To be certified organic, whether a small farm with traditional practices, or a plantation making six, eight, or more times of chopped-up grades a year with automated machines, a certifying agent would have to be hired and annual organic audit have to be conducted. In order to pass the initial recognition and annual audit, there is a set of management and paper works requirement. If it is a new farm starting off from a piece of real virgin land, it is a bit easier with certain land clearing and examination criteria. If the land has been used before, even many years ago, eight years (less in some country or some certifying agents) of managed practices and audit is required before initial certification. Some require that existing plants removed. The whole thing means not only financial costs, but also adequate human resources and loads of bureaucratic conformities. It is a game now for larger firms — many small operators are shut out from the club: tiny traditional farms managed mostly by a single family, some even without internet access, have never been considered as any participants at all. The financial costs aside, just the paperwork alone is highly formidable. In farms where old tea trees are key assets, this is humiliation.

organic tea does not mean quality tea

What really matters to me more, however, is the fact that due to these barriers, most certified organic tea farms are operated by larger firms the owners and managers of which have never had the kind of intimate relationship with tea production as traditional farmers and producers. The vast majority of properly certified organic tea farms produce mass quality rather than traditional quality. To them the pressure for higher output and higher profit margin is more important than tea quality.

Report for EU MRL test for tea

Report for EU MRL test for tea
The very long list of test items for MRL test for tea importation into Europe. There are about 290 chemicals to test against in a normal test. This is a report for one of my traditional quality products in my capacity as a tea merchant. Note that the results came out as ND ( non-detectable ) in all items, and yet this is not a certified organic tea.

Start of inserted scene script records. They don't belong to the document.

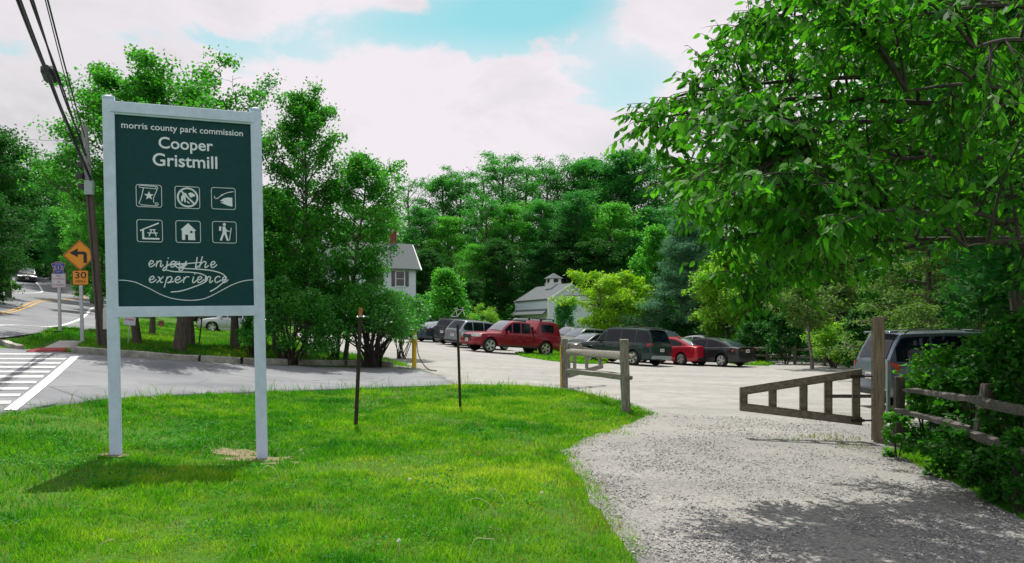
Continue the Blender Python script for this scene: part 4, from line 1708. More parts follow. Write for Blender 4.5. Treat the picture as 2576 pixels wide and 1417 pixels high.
    big = kind in ('big_suv', 'pickup', 'boxy')

    def lamp(nm, x, y0, y1, z0, z1, mt, wrap=.28):
        """a lamp let into the corner: follows the end face, then turns along the flank"""
        for sgn in (1, -1):
            sg = 1 if x > 0 else -1
            rings = []
            yo = plan(x) * .95
            path = [(x + sg * .012, y0), (x + sg * .010, (y0 + yo) / 2), (x - sg * .02, yo - .035), (x - sg * .09, yo + .012 + (plan(x - sg * .1) - plan(x)) * .6), (x - sg * wrap, plan(x - sg * wrap) + .012)]
            for (a, b), k in zip(path, (1, 1, 1, 1, .72)):
                zc, hh = (z0 + z1) / 2, (z1 - z0) / 2 * k
                rings.append([(a, sgn * b, zc - hh), (a + sg * .0, sgn * b, zc), (a - sg * .004, sgn * b, zc + hh), (a - sg * .09, sgn * (b - .06), zc + hh), (a - sg * .09, sgn * (b - .06), zc - hh)])
            m = MB()
            m.loft(rings)
            if sgn * sg > 0:
                pass
            o = m.build(nm, mt, root, 50)
            bm = bmesh.new()
            bm.from_mesh(o.data)
            bmesh.ops.recalc_face_normals(bm, faces=bm.faces)
            bm.to_mesh(o.data)
            bm.free()
    if kind == 'pickup':
        lamp('headlight', hx - .015, .52, .8, .82, 1.00, M['head'], .36)
    elif kind == 'sedan':
        lamp('headlight', hx - .10, .50, .8, .62, .74, M['head_on' if 'lit' in flags else 'head'], .45)
    else:
        lamp('headlight', hx - .03, .50, .8, .74, .90, M['head'], .36)
    tz0 = {'sedan': .76, 'suv': .84, 'big_suv': .92, 'boxy': .88, 'pickup': .86}[kind]
    if kind in ('big_suv', 'pickup', 'boxy'):
        lamp('tail_light', -hx + .02, Wd * .36, .8, tz0, tz0 + .24, M['tail'], .22)
    else:
        lamp('tail_light', -hx + .02, .42, .8, tz0, tz0 + .15, M['tail'], .36)
    # grille, bumpers, plates
    m = MB()
    zg_ = .58 if kind == 'sedan' else .72
    m.box((hx - .015, 0, zg_ + (.02 if kind == 'sedan' else .08)), (.05, .86, .14 if kind == 'sedan' else .22), ch=.02)
    for i in range(3):
        m.box((hx + .012, 0, zg_ - .01 + i * .06), (.012, .80, .012))
    m.build('grille', dark, root)
    m = MB()
    m.box((hx - .05, 0, cl + .10), (.14, Wd * .80, .16), ch=.04)
    m.build('front_bumper', P if kind == 'pickup' else dark, root)
    m = MB()
    m.box((-hx + .03, 0, cl + .16), (.12, Wd * .80, .17 if big else .14), ch=.04)
    m.build('rear_bumper', M['box_grey'] if kind in ('big_suv',) and 'chrome' in flags else dark, root)
    pz = .86 if kind in ('sedan',) else .74 if kind == 'suv' else .82 if kind != 'pickup' else .62
    for sx, z in ((-1, pz - (.04 if kind == 'sedan' else 0)), (1, cl + .26)):
        m = MB()
        m.box((sx * (hx + .008), 0, z), (.022, .31, .155))
        pl = m.build('licence_plate', M['plate'], root)
        m = MB()
        for q in range(6):
            m.box((sx * (hx + .021), -.105 + q * .042, z), (.006, .022, .07))
        m.build('plate_characters', M['sign_blue'], pl)
    # mirrors, handles, sills
    g = S['gh'][0]
    mx = g['win'][1] - .10
    for sgn in (1, -1):
        m = MB()
        m.box((mx, sgn * (Wd / 2 + .07), g['zb'][1] + .07), (.12, .19, .14), ch=.04)
        m.box((mx + .01, sgn * (Wd / 2 - .05), g['zb'][1] + .03), (.06, .14, .04))
        m.build('side_mirror', P, root, 40)
        m = MB()
        hs = [.0, -1.0] if kind != 'pickup' else [.08, -.5]
        for x in hs:
            m.box((x, sgn * (plan(x) * .998 + .008), g['zb'][0] - .14), (.20, .03, .035), ch=.006)
        m.build('door_handle', P if kind != 'boxy' else dark, root)
        m = MB()
        m.box(((S['wx'][0] + S['wx'][1]) / 2, sgn * (Wd / 2 - .03), cl + .05), (wb - 2 * Ra - .04, .06, .10), ch=.015)
        m.build('sill', dark if big or kind == 'suv' else P, root)
        # door shut lines
        m = MB()
        for x in [p for gg in S['gh'][:1] for p in gg['pil']] + [g['win'][1] + .12]:
            z0, z1 = cl + .20, float(np.interp(x, tx, tz)) - .10
            if min(abs(x - w) for w in S['wx']) < Ra:
                z0 = Rw + Ra + .03
            if z1 - z0 > .1:
                m.box((x, sgn * (plan(x) * 1.0), (z0 + z1) / 2), (.012, .008, z1 - z0))
        m.build('door_seam', M['under'], root)
        if S.get('rails') and 'norails' not in flags:
            x1, x2 = g['x'][1], g['x'][2]
            z = max(g['zr']) + .06
            yy = Wd / 2 * .9 - (g['zr'][0] - g['zb'][0]) * (.30 if kind == 'suv' else .20) - .09
            m = MB()
            m.tube([(x1 + .08, sgn * yy, z - .06), (x1 + .2, sgn * yy, z + .01), ((x1 + x2) / 2, sgn * yy, z + .035), (x2 - .2, sgn * yy, z + .01), (x2 - .05, sgn * yy, z - .05)], .02, 6)
            m.build('roof_rail', M['chrome'] if 'silver_rails' in flags else dark, root)
        if big:
            for w in S['wx']:
                m = MB()
                pts = [(w + (Ra + .02) * math.cos(a), sgn * (plan(w) + .004), Rw * .98 + (Ra + .02) * math.sin(a)) for a in np.linspace(-.05, math.pi + .05, 15)]
                m.tube(pts, .034, 6)
                m.build('wheel_arch', P if kind == 'pickup' else dark if kind == 'boxy' else P, root, 50)
    if S.get('rack'):
        for x in (-1.45, -2.3):
            m = MB()
            m.box((x, 0, 2.06), (.07, 1.40, .05), ch=.015)
            for sgn in (1, -1):
                m.box((x, sgn * .62, 1.98), (.09, .07, .14))
            m.build('rack_bar', dark, root)
        m = MB()
        m.box((-.875, 0, .86), (.035, Wd * 1.006, .68))
        m.box((-.88, 0, 1.3), (.09, Wd * .80, .5))
        m.build('cab_gap', M['under'], root)
        for sgn in (1, -1):
            m = MB()
            m.box((S['wx'][0] - .48, sgn * (Wd / 2 - .14), .38), (.03, .24, .42))
            m.build('mud_flap', M['rubber'], root)
        m = MB()
        for x in (hx - .06,):
            m.box((x, 0, .50), (.1, Wd * .78, .10), ch=.02)
        m.build('chrome_strip', M['chrome'], root)
    if 'cross' in flags:
        for x in (.1, -.9):
            m = MB()
            m.box((x, 0, max(S['gh'][0]['zr']) + .13), (.07, 1.25, .04), ch=.012)
            m.build('roof_bar', dark, root)
    if kind == 'big_suv':
        m = MB()
        m.box((-2.30, 0, 1.872), (.22, 1.20, .045), ch=.015)
        m.build('rear_spoiler', P, root)
    if 'spoiler' in flags:
        m = MB()
        m.box((-hx + .14, 0, 1.06), (.2, 1.4, .035), ch=.01)
        m.build('rear_spoiler', P, root)
    if 'fog' in flags:
        for sgn in (1, -1):
            m = MB()
            m.lathe([(.06, 0), (.05, .02), (0, .03)], 12, Matrix.Translation((hx - .05, sgn * .62, .55)) @ Matrix.Rotation(R(90), 4, 'Y'))
            m.build('fog_light', M['head'], root)
    return root


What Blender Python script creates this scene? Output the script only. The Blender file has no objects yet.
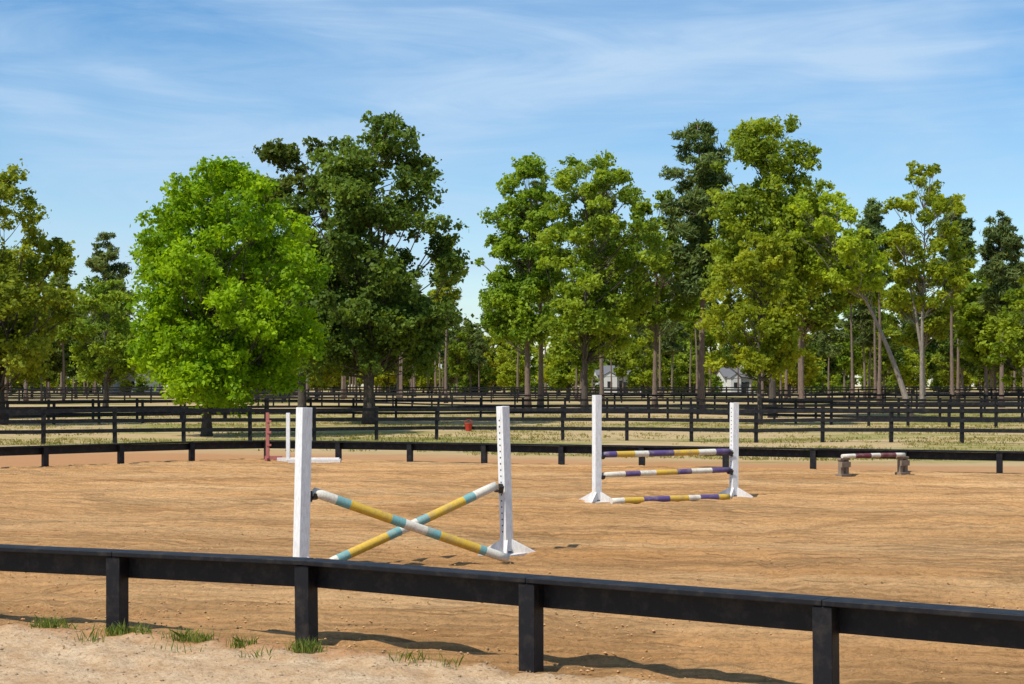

Note also that not all teas sold in EU have been tested.

I am not saying that all organic tea farms are like that, but this is a large part of reality.

As an end-user, I care about food safety as much as taste quality. Most certified organic producers have a long way to go before they are able to produce the kind of tea that I would enjoy drinking. Before there is a solution for labeling traditionally eco-friendly products, I will continue to stick with small farms whose practice is truly traditional and whose owners I know would not be tempted for higher productivity to sacrifice conscientiousness and basic morality. And those who really know about tea.

A better way is yet to be found

Issues in food, health, ecology and environment are a lot more complex than a simple organic label to solve. Many efforts are happening at this moment to counteract corporate controls and domination, even in what seems to be a friendly organic label. The organic label is a domination act and the playground of certain big brothers.

Alternative routes such as cooperatives, trust labels, communities etc are setting up in different parts of the world with one belief — there are better ways for eco-friendly farming. Between squished with pond mud at the toes and heartless mechanical tea manufacturing in plantations, there must be ways that the agricultural communities for sustainable development of fine traditional tea. we just have to find it. The continuum of the highest quality standard in the most important beverage of human heritage will be sustained that way.

1 Response

  1. Thanks very much for the information, I hope the traditional methods and practices will continue. As much as I like to drink tea (and try to copy what they do in the old style Chinese martial arts movies), I’m willing to pay for very good tea-and you should see the collection of puerh I already have. Thanks.